Large-scale Time-Varying Portfolio Optimisation using Graph Attention Networks

Apart from assessing individual asset performance, investors in financial markets also need to consider how a set of firms performs collectively as a portfolio. Whereas traditional Markowitz-based mean-variance portfolios are widespread, network-based optimisation techniques have built upon these developments. However, most studies do not contain firms at risk of default and remove any firms that drop off indices over a certain time. This is the first study to incorporate risky firms and use all the firms in portfolio optimisation. We propose and empirically test a novel method that leverages Graph Attention networks (GATs), a subclass of Graph Neural Networks (GNNs). GNNs, as deep learning-based models, can exploit network data to uncover nonlinear relationships.
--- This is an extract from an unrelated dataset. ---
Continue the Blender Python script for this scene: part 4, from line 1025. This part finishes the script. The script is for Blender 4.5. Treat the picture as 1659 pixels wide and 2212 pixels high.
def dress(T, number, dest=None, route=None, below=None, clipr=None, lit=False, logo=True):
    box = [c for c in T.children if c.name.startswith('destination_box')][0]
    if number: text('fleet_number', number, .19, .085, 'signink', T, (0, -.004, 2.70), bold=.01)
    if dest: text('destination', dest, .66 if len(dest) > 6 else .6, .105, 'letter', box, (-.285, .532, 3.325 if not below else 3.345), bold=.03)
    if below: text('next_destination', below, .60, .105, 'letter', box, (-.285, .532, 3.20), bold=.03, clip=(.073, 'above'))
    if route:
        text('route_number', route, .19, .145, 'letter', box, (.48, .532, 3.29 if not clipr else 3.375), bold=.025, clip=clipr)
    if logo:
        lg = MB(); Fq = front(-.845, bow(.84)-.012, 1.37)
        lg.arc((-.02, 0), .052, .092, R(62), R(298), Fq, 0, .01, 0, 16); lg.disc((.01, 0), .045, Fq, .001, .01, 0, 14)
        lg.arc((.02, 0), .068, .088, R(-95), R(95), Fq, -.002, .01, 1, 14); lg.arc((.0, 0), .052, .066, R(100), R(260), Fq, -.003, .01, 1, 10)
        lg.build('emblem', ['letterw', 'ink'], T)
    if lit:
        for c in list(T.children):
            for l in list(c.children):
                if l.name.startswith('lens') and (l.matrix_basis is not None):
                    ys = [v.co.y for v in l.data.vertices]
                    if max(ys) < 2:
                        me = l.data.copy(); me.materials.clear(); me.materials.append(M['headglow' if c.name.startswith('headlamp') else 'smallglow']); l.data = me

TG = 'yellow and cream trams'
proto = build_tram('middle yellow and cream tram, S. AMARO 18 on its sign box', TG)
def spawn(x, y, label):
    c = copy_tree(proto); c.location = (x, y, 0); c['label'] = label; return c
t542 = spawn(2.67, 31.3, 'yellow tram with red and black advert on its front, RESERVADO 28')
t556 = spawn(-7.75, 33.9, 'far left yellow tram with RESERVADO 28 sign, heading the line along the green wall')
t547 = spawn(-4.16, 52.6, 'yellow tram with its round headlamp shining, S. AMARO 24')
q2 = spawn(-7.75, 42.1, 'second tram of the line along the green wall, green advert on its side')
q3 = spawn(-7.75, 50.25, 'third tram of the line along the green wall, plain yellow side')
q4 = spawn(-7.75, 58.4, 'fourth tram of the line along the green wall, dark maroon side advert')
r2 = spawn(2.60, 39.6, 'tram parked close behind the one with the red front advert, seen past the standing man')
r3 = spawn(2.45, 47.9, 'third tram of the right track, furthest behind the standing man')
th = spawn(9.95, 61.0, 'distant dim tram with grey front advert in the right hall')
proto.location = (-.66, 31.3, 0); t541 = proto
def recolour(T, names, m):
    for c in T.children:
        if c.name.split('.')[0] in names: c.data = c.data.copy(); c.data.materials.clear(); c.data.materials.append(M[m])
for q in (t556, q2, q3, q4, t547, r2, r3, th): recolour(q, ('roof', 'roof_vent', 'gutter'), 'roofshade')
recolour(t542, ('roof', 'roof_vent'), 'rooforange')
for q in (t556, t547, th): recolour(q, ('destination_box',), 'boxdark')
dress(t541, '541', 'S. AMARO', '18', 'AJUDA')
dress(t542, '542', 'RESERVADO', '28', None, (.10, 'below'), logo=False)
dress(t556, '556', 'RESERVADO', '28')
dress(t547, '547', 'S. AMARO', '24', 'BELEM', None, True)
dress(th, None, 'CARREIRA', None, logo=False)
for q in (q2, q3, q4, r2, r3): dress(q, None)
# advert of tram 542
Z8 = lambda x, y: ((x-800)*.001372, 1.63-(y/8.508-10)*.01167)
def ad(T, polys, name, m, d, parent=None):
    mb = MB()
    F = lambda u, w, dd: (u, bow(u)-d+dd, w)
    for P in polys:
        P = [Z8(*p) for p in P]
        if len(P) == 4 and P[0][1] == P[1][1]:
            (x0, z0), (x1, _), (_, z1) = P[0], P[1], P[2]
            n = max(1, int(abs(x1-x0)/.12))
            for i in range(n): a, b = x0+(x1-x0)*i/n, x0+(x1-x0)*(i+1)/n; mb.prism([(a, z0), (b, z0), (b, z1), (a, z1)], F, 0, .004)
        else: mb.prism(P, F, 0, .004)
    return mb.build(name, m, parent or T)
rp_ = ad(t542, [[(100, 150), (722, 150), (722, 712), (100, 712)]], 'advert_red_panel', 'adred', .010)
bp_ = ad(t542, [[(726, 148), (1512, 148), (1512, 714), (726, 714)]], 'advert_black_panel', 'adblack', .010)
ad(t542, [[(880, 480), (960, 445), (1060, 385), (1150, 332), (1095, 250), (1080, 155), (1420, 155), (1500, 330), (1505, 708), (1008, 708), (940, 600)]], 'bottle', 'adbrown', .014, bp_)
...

Their ability to handle high-dimensional features and accommodate customised layers for specific purposes makes them particularly appealing for large-scale problems such as mid- and small-cap portfolio optimization. This study utilises 30 years of data on mid-cap firms, creating graphs of firms using distance correlation and the Triangulated Maximally Filtered Graph approach. These graphs are the inputs to a GAT model that we train using custom layers which impose weight and allocation constraints and a loss function derived from the Sharpe ratio, thus directly maximising portfolio risk-adjusted returns. This new model is benchmarked against a network characteristic-based portfolio, a mean variance-based portfolio, and an equal-weighted portfolio. The results show that the portfolio produced by the GAT-based model outperforms all benchmarks and is consistently superior to other strategies over a long period while also being informative of market dynamics.